start SUPPLIED MATERIAL

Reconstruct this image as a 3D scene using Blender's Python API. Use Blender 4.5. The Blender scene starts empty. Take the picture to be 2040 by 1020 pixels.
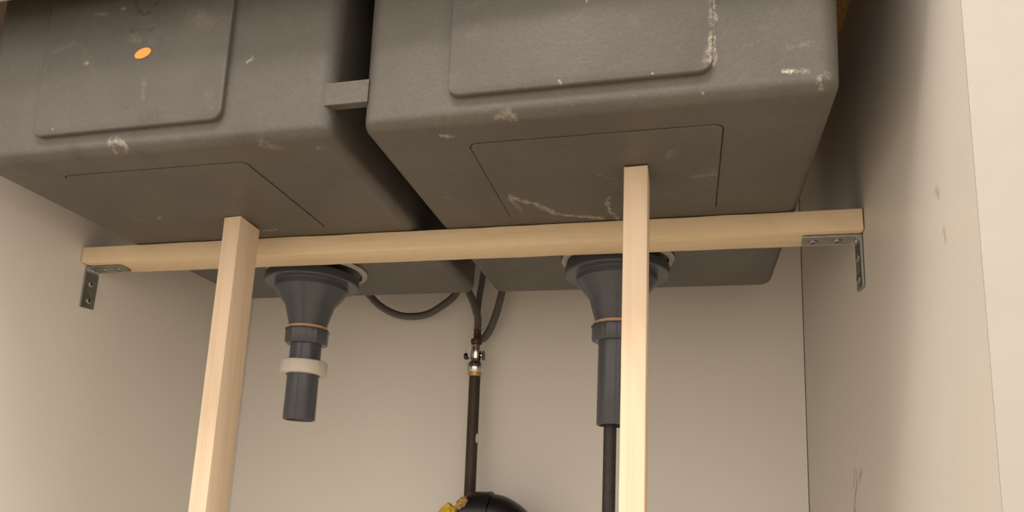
import bpy, bmesh, math, random
from mathutils import Vector, Matrix, noise
random.seed(7)
SC = bpy.context.scene
COL = SC.collection
# ------------------------------------------------------------ camera, world, lights, exposure
cam_d = bpy.data.cameras.new('camera'); cam = bpy.data.objects.new('camera', cam_d); COL.objects.link(cam)
RC = ((0.9663446668836321, 0.2523811718570925, 0.049816953716501036),
      (-0.001264512224631871, 0.19830908715450346, -0.9801387182234844),
      (-0.2572477129040899, 0.9470888290144548, 0.19195406784339497))
m = Matrix.Identity(4)
for i in range(3):
    m[i][0] = RC[0][i]; m[i][1] = -RC[1][i]; m[i][2] = -RC[2][i]
    m[i][3] = (0.6250783975908991, -0.953204914110851, -0.30527370687256483)[i]
cam.matrix_world = m
cam_d.sensor_fit = 'HORIZONTAL'; cam_d.sensor_width = 36
cam_d.lens = 36 * 1487.06 / 2040
cam_d.shift_x = (1020 - 969.43) / 2040
cam_d.shift_y = (724.70 - 510) / 2040
cam_d.clip_start = 0.01
SC.camera = cam

wd = bpy.data.worlds.new('kitchen_ambient'); SC.world = wd; wd.use_nodes = True
wd.node_tree.nodes['Background'].inputs[0].default_value = (1.0, 0.895, 0.785, 1)
wd.node_tree.nodes['Background'].inputs[1].default_value = 1.26

def area(name, loc, target, size, power, col, sy=None):
    l = bpy.data.lights.new(name, 'AREA'); l.energy = power; l.color = col
    l.shape = 'RECTANGLE'; l.size = size; l.size_y = sy or size
    o = bpy.data.objects.new(name, l); COL.objects.link(o); o.location = loc
    o.rotation_euler = (Vector(target) - Vector(loc)).to_track_quat('-Z', 'Y').to_euler()
    return o
area('ceiling_lamp', (0.28, -1.30, 1.55), (0.4, -0.5, -0.3), 0.9, 46, (1.0, 0.885, 0.78), 0.5)
SC.view_settings.view_transform = 'Standard'; SC.view_settings.look = 'None'
SC.view_settings.gamma = 1.0; SC.view_settings.use_curve_mapping = False
SC.view_settings.exposure = 0.31

W = 0.765                       # inner width of the cabinet
ZS = -0.0498                    # underside of the basins
ZT = 0.148                      # underside of the worktop
ZF = -0.66                      # cabinet bottom
YF = -0.5567                    # front edge of the side panels
RAILZ = 0.0758
SINK = Vector((0.3926, -0.3275, ZS))
# scuffs, plaster and paint marks on the sink: two end points (m), radius (mm), strength (+white, -dark)
STAINS=[(0.6425, -0.5149, 0.022, 0.6417, -0.5149, -0.0028, 1.5, 0.8),
(0.6415, -0.5195, -0.0059, 0.6396, -0.5195, -0.0272, 1.3, 0.8),
(0.6385, -0.5195, -0.0177, 0.6375, -0.5195, -0.0279, 1.6, 0.25),
(0.6439, -0.5149, 0.0097, 0.6442, -0.5149, 0.0033, 0.8, 0.8),
(0.6435, -0.5149, -0.0058, 0.6431, -0.5149, -0.0135, 1.0, 0.8),
(0.6431, -0.5149, -0.0152, 0.6424, -0.5149, -0.0256, 1.3, 0.9),
(0.5473, -0.5195, -0.0293, 0.5477, -0.5195, -0.0319, 1.0, 0.7),
(0.6348, -0.5149, -0.0447, 0.6354, -0.5149, -0.0447, 1.0, 1.0),
(0.5935, -0.5149, -0.0428, 0.5941, -0.5149, -0.0432, 0.7, 0.8),
(0.6831, -0.5149, -0.0357, 0.6882, -0.5149, -0.0366, 1.3, 1.2),
(0.6887, -0.5149, -0.037, 0.696, -0.5149, -0.0368, 1.0, 0.45),
(0.7028, -0.5149, -0.0425, 0.7036, -0.5149, -0.0509, 1.1, 0.7),
(0.7036, -0.5149, -0.0509, 0.7046, -0.5149, -0.0549, 1.6, 0.9),
(0.7073, -0.5149, -0.0473, 0.7066, -0.5149, -0.0528, 1.1, 0.35),
(0.6858, -0.5149, -0.0194, 0.7005, -0.5149, -0.0199, 1.6, 0.14),
(0.7089, -0.5149, -0.0409, 0.7049, -0.5149, -0.0388, 1.5, 0.3),
(0.5021, -0.5122, -0.0502, 0.5112, -0.5122, -0.0459, 2.0, 0.4),
(0.5112, -0.5122, -0.0459, 0.5155, -0.5122, -0.0485, 1.2, 0.5),
(0.4609, -0.4969, -0.0498, 0.4672, -0.4959, -0.0498, 1.6, 0.6),
(0.4865, -0.3954, -0.0498, 0.4855, -0.3813, -0.0498, 1.8, 0.7),
(0.4855, -0.3813, -0.0498, 0.4886, -0.3594, -0.0498, 1.6, 0.4),
(0.487, -0.3883, -0.0498, 0.5043, -0.3724, -0.0498, 2.9, 0.75),
(0.5043, -0.3724, -0.0498, 0.517, -0.3511, -0.0498, 3.0, 0.7),
(0.517, -0.3511, -0.0498, 0.5341, -0.342, -0.0498, 2.4, 0.7),
(0.5341, -0.342, -0.0498, 0.5538, -0.3348, -0.0498, 2.8, 0.8),
(0.5665, -0.3819, -0.0498, 0.5626, -0.3704, -0.0498, 0.9, 0.6),
(0.5626, -0.3704, -0.0498, 0.5634, -0.3491, -0.0498, 1.6, 0.8),
(0.5634, -0.3491, -0.0498, 0.5682, -0.3305, -0.0498, 1.7, 0.6),
(0.5605, -0.4226, -0.0498, 0.5746, -0.4107, -0.0498, 0.9, 0.35),
(0.6325, -0.4073, -0.0498, 0.6451, -0.4097, -0.0498, 3.5, 0.22),
(0.6403, -0.4539, -0.0498, 0.6439, -0.4459, -0.0498, 5.0, -0.2),
(0.613, -0.4416, -0.0498, 0.6166, -0.4503, -0.0498, 3.0, 0.18),
(0.43, -0.3975, -0.0498, 0.4343, -0.3928, -0.0498, 0.9, 0.35),
(0.4075, -0.4982, -0.0498, 0.41, -0.4948, -0.0498, 1.0, 0.35),
(0.3101, -0.5149, 0.0143, 0.3132, -0.5149, 0.016, 1.2, 0.6),
(0.164, -0.5195, 0.0263, 0.1664, -0.5195, 0.0264, 1.3, 0.5),
(0.1251, -0.5195, 0.0249, 0.1261, -0.5195, 0.0248, 1.0, 0.4),
(0.2596, -0.5195, 0.0567, 0.2727, -0.5195, 0.0484, 6.0, 0.1),
(0.2654, -0.5195, 0.0472, 0.2739, -0.5195, 0.0495, 4.0, 0.1),
(0.1668, -0.5195, 0.0693, 0.179, -0.5195, 0.0686, 1.5, 0.2),
(0.2054, -0.5195, 0.0441, 0.212, -0.5195, 0.0411, 3.0, 0.16),
(0.1515, -0.5195, 0.0465, 0.1305, -0.5195, 0.04, 1.2, 0.12),
(0.195, -0.5195, 0.0722, 0.1943, -0.5195, 0.0709, 1.0, 0.4),
(0.2224, -0.5195, 0.0054, 0.224, -0.5195, -0.0096, 2.0, 0.14),
(0.2824, -0.5195, -0.0115, 0.2863, -0.5195, -0.0241, 4.0, 0.06),
(0.2044, -0.5195, 0.05, 0.2081, -0.5195, 0.0504, 1.6, -1.0),
(0.212, -0.5195, 0.0494, 0.2143, -0.5195, 0.0496, 1.4, -0.6),
(0.2196, -0.5195, 0.0485, 0.2244, -0.5195, 0.05, 1.8, -0.9),
(0.2278, -0.5195, -0.028, 0.2385, -0.5195, -0.0248, 6.0, -0.35),
(0.21, -0.5195, -0.0158, 0.2104, -0.5195, -0.0158, 2.0, -0.4),
(0.2079, -0.5195, 0.0659, 0.2145, -0.5195, 0.0624, 0.9, -1.0),
(0.2145, -0.5195, 0.0624, 0.2218, -0.5195, 0.0662, 0.9, -1.0),
(0.2079, -0.5195, 0.0659, 0.205, -0.5195, 0.0775, 0.9, -1.0),
(0.2218, -0.5195, 0.0662, 0.2265, -0.5195, 0.0744, 0.9, -1.0),
(0.2238, -0.5195, 0.0624, 0.2243, -0.5195, 0.0624, 1.2, -0.7),
(0.2064, -0.5195, 0.0635, 0.2069, -0.5195, 0.0634, 1.1, -0.6),
(0.1949, -0.5122, -0.04, 0.2008, -0.5122, -0.0392, 2.2, 0.5),
(0.2008, -0.5122, -0.0392, 0.2095, -0.5122, -0.0441, 1.8, 0.6),
(0.1941, -0.5122, -0.0407, 0.2015, -0.5122, -0.051, 1.0, 0.45),
(0.2109, -0.5122, -0.0442, 0.205, -0.5122, -0.05, 1.0, 0.3),
(0.1608, -0.5122, -0.0443, 0.1642, -0.5122, -0.0523, 6.0, -0.55),
(0.2212, -0.5122, -0.0513, 0.2299, -0.5122, -0.0573, 5.0, -0.55),
(0.2181, -0.5122, -0.0406, 0.2232, -0.5122, -0.0494, 6.0, -0.3),
(0.1392, -0.5122, -0.0405, 0.1471, -0.5122, -0.0432, 6.0, -0.25),
(0.1198, -0.5122, -0.054, 0.1042, -0.5122, -0.0507, 10.0, -0.2),
(0.2618, -0.5122, -0.0403, 0.2657, -0.5122, -0.0426, 4.0, -0.3),
(0.3094, -0.5122, -0.0436, 0.3224, -0.5122, -0.0475, 8.0, -0.25),
(0.1225, -0.4038, -0.0498, 0.1199, -0.3856, -0.0498, 1.1, 0.4),
(0.1408, -0.3878, -0.0498, 0.1508, -0.3963, -0.0498, 1.0, 0.45),
(0.1508, -0.3963, -0.0498, 0.1558, -0.3956, -0.0498, 1.0, 0.3),
(0.2299, -0.3452, -0.0498, 0.2437, -0.35, -0.0498, 1.6, 0.7),
(0.3636, -0.4961, -0.0498, 0.364, -0.4937, -0.0498, 1.6, 0.6),
(0.2293, -0.4231, -0.0498, 0.2345, -0.4212, -0.0498, 1.3, -0.4),
(0.2371, -0.4121, -0.0498, 0.2389, -0.4119, -0.0498, 0.8, 0.6),
(0.3244, -0.5048, -0.0498, 0.3311, -0.5021, -0.0498, 4.0, 0.3),
(0.3043, -0.3731, -0.0498, 0.3578, -0.3352, -0.0498, 4.0, -0.15)]

# ------------------------------------------------------------ node helpers
class N:
    def __init__(s, name):
        s.m = bpy.data.materials.new(name); s.m.use_nodes = True
        s.t = s.m.node_tree; s.b = s.t.nodes['Principled BSDF']
    def new(s, typ, **kw):
        n = s.t.nodes.new(typ)
        for k, v in kw.items(): setattr(n, k, v)
        return n
    def put(s, sock, v):
        if isinstance(v, bpy.types.NodeSocket): s.t.links.new(v, sock)
        elif v is not None: sock.default_value = v
    def math(s, op, a, b=None, c=None, clamp=False):
        n = s.new('ShaderNodeMath', operation=op); n.use_clamp = clamp
        s.put(n.inputs[0], a)
        if b is not None: s.put(n.inputs[1], b)
        if c is not None: s.put(n.inputs[2], c)
        return n.outputs[0]
    def vec(s, op, a, b=None, out=0):
        n = s.new('ShaderNodeVectorMath', operation=op); s.put(n.inputs[0], a)
        if b is not None: s.put(n.inputs[3] if op == 'SCALE' else n.inputs[1], b)
        return n.outputs[out]
    def obj(s, scale=None, off=None):
        o = s.new('ShaderNodeTexCoord').outputs['Object']
        if scale or off:
            mp = s.new('ShaderNodeMapping'); s.put(mp.inputs[0], o)
            if scale: mp.inputs['Scale'].default_value = scale
            if off: mp.inputs['Location'].default_value = off
            o = mp.outputs[0]
        return o
    def noise(s, v, scale, detail=4, rough=.55, dist=0, col=False):
        n = s.new('ShaderNodeTexNoise'); s.put(n.inputs['Vector'], v)
        n.inputs['Scale'].default_value = scale; n.inputs['Detail'].default_value = detail
        n.inputs['Roughness'].default_value = rough; n.inputs['Distortion'].default_value = dist
        return n.outputs['Color' if col else 'Fac']
    def ramp(s, f, stops):
        n = s.new('ShaderNodeValToRGB'); s.put(n.inputs[0], f); e = n.color_ramp.elements
        while len(e) < len(stops): e.new(.5)
        for el, (p, c) in zip(e, stops):
            el.position = p; el.color = (c, c, c, 1) if isinstance(c, (int, float)) else tuple(c) + (1,)
        return n.outputs[0]
    def mix(s, f, a, b, mode='MIX'):
        n = s.new('ShaderNodeMix', data_type='RGBA', blend_type=mode)
        s.put(n.inputs[0], f)
        for k, v in ((6, a), (7, b)):
            if isinstance(v, tuple) and len(v) == 3: v = v + (1,)
            s.put(n.inputs[k], v)
        return n.outputs[2]
    def bump(s, h, strength=.3, dist=.001):
        n = s.new('ShaderNodeBump'); n.inputs['Strength'].default_value = strength
        n.inputs['Distance'].default_value = dist; s.put(n.inputs['Height'], h)
        s.put(s.b.inputs['Normal'], n.outputs[0])
    def seg(s, p, a, b, r):
        a = Vector(a); b = Vector(b); ba = b - a
        L2 = max(ba.length_squared, 1e-10)
        if ba.length < .0009:
            return s.math('SUBTRACT', 1.45, s.math('DIVIDE', s.vec('DISTANCE', p, tuple((a + b) / 2), out=1), r), clamp=True)
        pa = s.vec('SUBTRACT', p, tuple(a))
        t = s.math('DIVIDE', s.vec('DOT_PRODUCT', pa, tuple(ba), out=1), L2, clamp=True)
        d = s.vec('LENGTH', s.vec('SUBTRACT', pa, s.vec('SCALE', tuple(ba), t)), out=1)
        return s.math('SUBTRACT', 1.3, s.math('MULTIPLY', s.math('DIVIDE', d, r), .8), clamp=True)
    def fin(s, col, rough=.5, metal=0, spec=None):
        if isinstance(col, tuple) and len(col) == 3: col = col + (1,)
        s.put(s.b.inputs['Base Color'], col); s.put(s.b.inputs['Roughness'], rough)
        s.b.inputs['Metallic'].default_value = metal
        if spec is not None: s.b.inputs['Specular IOR Level'].default_value = spec
        return s.m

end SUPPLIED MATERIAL

INSTRUCTION
Find all the lines containing "scene" in the material, then copy them.

FINAL RESULT
Reconstruct this image as a 3D scene using Blender's Python API. Use Blender 4.5. The Blender scene starts empty. Take the picture to be 2040 by 1020 pixels.
SC = bpy.context.scene